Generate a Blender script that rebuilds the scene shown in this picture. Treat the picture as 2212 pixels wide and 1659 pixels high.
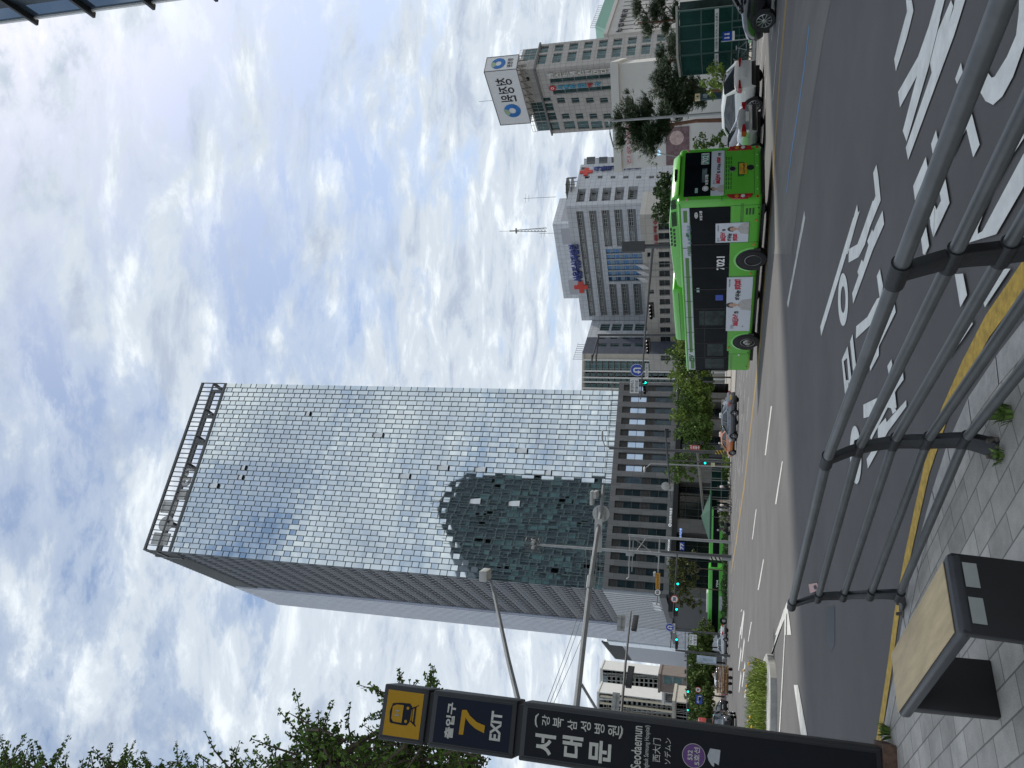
import bpy, bmesh, math, random
from mathutils import Vector, Matrix, noise
random.seed(7)
R=math.radians
for o in list(bpy.data.objects): bpy.data.objects.remove(o)
sc=bpy.context.scene; col=sc.collection

# ------------------------------------------------------------ camera (phone held sideways: the picture is rolled 90 degrees)
FPX=1661.; CAMH=1.5; PITCH=math.atan(452/1661.); ROLL=R(1.0)
Fw=Vector((0,math.cos(PITCH),math.sin(PITCH))); Rh=Vector((1,0,0)); Uh=Vector((0,-math.sin(PITCH),math.cos(PITCH)))
Xi=math.cos(ROLL)*Rh+math.sin(ROLL)*Uh; Yi=-math.sin(ROLL)*Rh+math.cos(ROLL)*Uh
cam=bpy.data.cameras.new('camera'); cam.sensor_fit='HORIZONTAL'; cam.sensor_width=36; cam.lens=FPX/2212*36
cam.clip_start=.05; cam.clip_end=4000
co=bpy.data.objects.new('camera',cam); col.objects.link(co); sc.camera=co
cx,cy,cz=-Yi,Xi,-Fw
co.matrix_world=Matrix(((cx.x,cy.x,cz.x,0),(cx.y,cy.y,cz.y,0),(cx.z,cy.z,cz.z,CAMH),(0,0,0,1)))
O=Vector((0,0,CAMH))

# ------------------------------------------------------------ sky and sun
SUN_AZ=R(50); SUN_EL=R(52)      # azimuth measured from +Y towards +X
w=bpy.data.worlds.new('World'); sc.world=w; w.use_nodes=True
nt=w.node_tree; N=nt.nodes; L=nt.links; N.clear()
def nd(t,**k):
    n=N.new(t)
    for a,b in k.items(): setattr(n,a,b)
    return n
sky=nd('ShaderNodeTexSky',sky_type='NISHITA',sun_disc=False); sky.sun_elevation=SUN_EL; sky.sun_rotation=SUN_AZ; sky.dust_density=1.5
tc=nd('ShaderNodeTexCoord'); sep=nd('ShaderNodeSeparateXYZ'); L.new(tc.outputs['Generated'],sep.inputs[0])
def M(op,a,b=None,c=None):
    m=nd('ShaderNodeMath',operation=op)
    for i,x in enumerate((a,b,c)):
        if x is None: continue
        if isinstance(x,(int,float)): m.inputs[i].default_value=x
        else: L.new(x,m.inputs[i])
    return m.outputs[0]
zz=M('ADD',M('MAXIMUM',sep.outputs[2],0.0),0.22)
cxy=nd('ShaderNodeCombineXYZ'); L.new(M('DIVIDE',sep.outputs[0],zz),cxy.inputs[0]); L.new(M('DIVIDE',sep.outputs[1],zz),cxy.inputs[1])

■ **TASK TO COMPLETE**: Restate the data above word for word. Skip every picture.

■ **EXERCISE SOLUTION**:
Generate a Blender script that rebuilds the scene shown in this picture. Treat the picture as 2212 pixels wide and 1659 pixels high.
import bpy, bmesh, math, random
from mathutils import Vector, Matrix, noise
random.seed(7)
R=math.radians
for o in list(bpy.data.objects): bpy.data.objects.remove(o)
sc=bpy.context.scene; col=sc.collection

# ------------------------------------------------------------ camera (phone held sideways: the picture is rolled 90 degrees)
FPX=1661.; CAMH=1.5; PITCH=math.atan(452/1661.); ROLL=R(1.0)
Fw=Vector((0,math.cos(PITCH),math.sin(PITCH))); Rh=Vector((1,0,0)); Uh=Vector((0,-math.sin(PITCH),math.cos(PITCH)))
Xi=math.cos(ROLL)*Rh+math.sin(ROLL)*Uh; Yi=-math.sin(ROLL)*Rh+math.cos(ROLL)*Uh
cam=bpy.data.cameras.new('camera'); cam.sensor_fit='HORIZONTAL'; cam.sensor_width=36; cam.lens=FPX/2212*36
cam.clip_start=.05; cam.clip_end=4000
co=bpy.data.objects.new('camera',cam); col.objects.link(co); sc.camera=co
cx,cy,cz=-Yi,Xi,-Fw
co.matrix_world=Matrix(((cx.x,cy.x,cz.x,0),(cx.y,cy.y,cz.y,0),(cx.z,cy.z,cz.z,CAMH),(0,0,0,1)))
O=Vector((0,0,CAMH))

# ------------------------------------------------------------ sky and sun
SUN_AZ=R(50); SUN_EL=R(52)      # azimuth measured from +Y towards +X
w=bpy.data.worlds.new('World'); sc.world=w; w.use_nodes=True
nt=w.node_tree; N=nt.nodes; L=nt.links; N.clear()
def nd(t,**k):
    n=N.new(t)
    for a,b in k.items(): setattr(n,a,b)
    return n
sky=nd('ShaderNodeTexSky',sky_type='NISHITA',sun_disc=False); sky.sun_elevation=SUN_EL; sky.sun_rotation=SUN_AZ; sky.dust_density=1.5
tc=nd('ShaderNodeTexCoord'); sep=nd('ShaderNodeSeparateXYZ'); L.new(tc.outputs['Generated'],sep.inputs[0])
def M(op,a,b=None,c=None):
    m=nd('ShaderNodeMath',operation=op)
    for i,x in enumerate((a,b,c)):
        if x is None: continue
        if isinstance(x,(int,float)): m.inputs[i].default_value=x
        else: L.new(x,m.inputs[i])
    return m.outputs[0]
zz=M('ADD',M('MAXIMUM',sep.outputs[2],0.0),0.22)
cxy=nd('ShaderNodeCombineXYZ'); L.new(M('DIVIDE',sep.outputs[0],zz),cxy.inputs[0]); L.new(M('DIVIDE',sep.outputs[1],zz),cxy.inputs[1])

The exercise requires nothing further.